I imagine this is a very common feeling so you’re deffo not alone. Everyone does say it’s a phase and I’m sure it is but in the moment it feels like there’s no light at the end of the tunnel. If I think back to my son as a newborn he’s totally different now though, much better to be around. I just start thinking about what life will be like when he’s 3 or 5 or in high school and I realise how short this time is in the grand scheme of things. It really is a phase! I’m sure things will improve soon x

How old is your baby? Some babies are just different that way. Some things to rule out- silent reflux/ GERD isn’t always noticeable and can make babies miserable. Same with colic- sometimes you’re just not sure. This is my third time around and there was colic and oh my! I wasn’t always sure he had wind? He wasn’t always giving me the cues he had wind. I’m on another mum’s group and some have taken their baby to the osteopath for adjustments and said it’s made a big difference to their mood. As long as you’re responding to their needs as best as you can you have no reason to feel guilty but you probably will because as mums that’s what we do.

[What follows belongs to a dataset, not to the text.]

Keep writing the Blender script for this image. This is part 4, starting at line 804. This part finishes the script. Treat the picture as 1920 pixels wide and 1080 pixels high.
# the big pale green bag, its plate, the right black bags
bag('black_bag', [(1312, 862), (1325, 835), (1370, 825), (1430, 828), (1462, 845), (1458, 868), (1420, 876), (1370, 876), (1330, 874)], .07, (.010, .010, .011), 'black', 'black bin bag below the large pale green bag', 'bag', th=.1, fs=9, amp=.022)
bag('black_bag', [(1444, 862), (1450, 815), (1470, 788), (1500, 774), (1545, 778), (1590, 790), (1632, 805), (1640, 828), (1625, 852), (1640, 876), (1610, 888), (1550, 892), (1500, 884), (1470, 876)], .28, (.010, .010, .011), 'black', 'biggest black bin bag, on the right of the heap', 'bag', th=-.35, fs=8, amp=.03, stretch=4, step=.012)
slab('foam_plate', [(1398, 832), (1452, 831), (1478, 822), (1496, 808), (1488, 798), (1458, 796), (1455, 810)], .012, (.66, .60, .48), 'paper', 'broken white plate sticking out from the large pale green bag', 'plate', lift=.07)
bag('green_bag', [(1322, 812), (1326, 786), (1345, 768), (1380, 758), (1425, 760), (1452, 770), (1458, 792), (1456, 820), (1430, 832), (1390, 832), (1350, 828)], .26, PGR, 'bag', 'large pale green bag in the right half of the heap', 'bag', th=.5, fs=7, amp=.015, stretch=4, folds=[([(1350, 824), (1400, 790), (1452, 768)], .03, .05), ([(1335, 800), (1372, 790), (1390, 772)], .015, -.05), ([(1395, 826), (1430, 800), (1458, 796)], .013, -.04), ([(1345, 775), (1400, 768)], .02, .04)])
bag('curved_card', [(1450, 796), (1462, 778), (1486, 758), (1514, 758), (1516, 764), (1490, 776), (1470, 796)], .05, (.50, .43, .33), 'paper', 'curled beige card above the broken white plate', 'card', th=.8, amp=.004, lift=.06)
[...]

My first baby was like this and I felt exactly what you have explained. She just hated being a baby and was so unhappy with life and I felt so robbed of the experience I thought it was going to be. I also considered going back to work at 6 months because I was so exhausted and unhappy. There’s a Facebook group called ‘the fussy baby site support group’ which I found very validating because unless you’ve had a baby like that, I don’t think you can really understand what it’s like. It’s hard when people say ‘it gets better’, because that doesn’t help when you’re in the thick of it. But it really does. I have a very happy and healthy 3 year old now. Things got much better when she became mobile.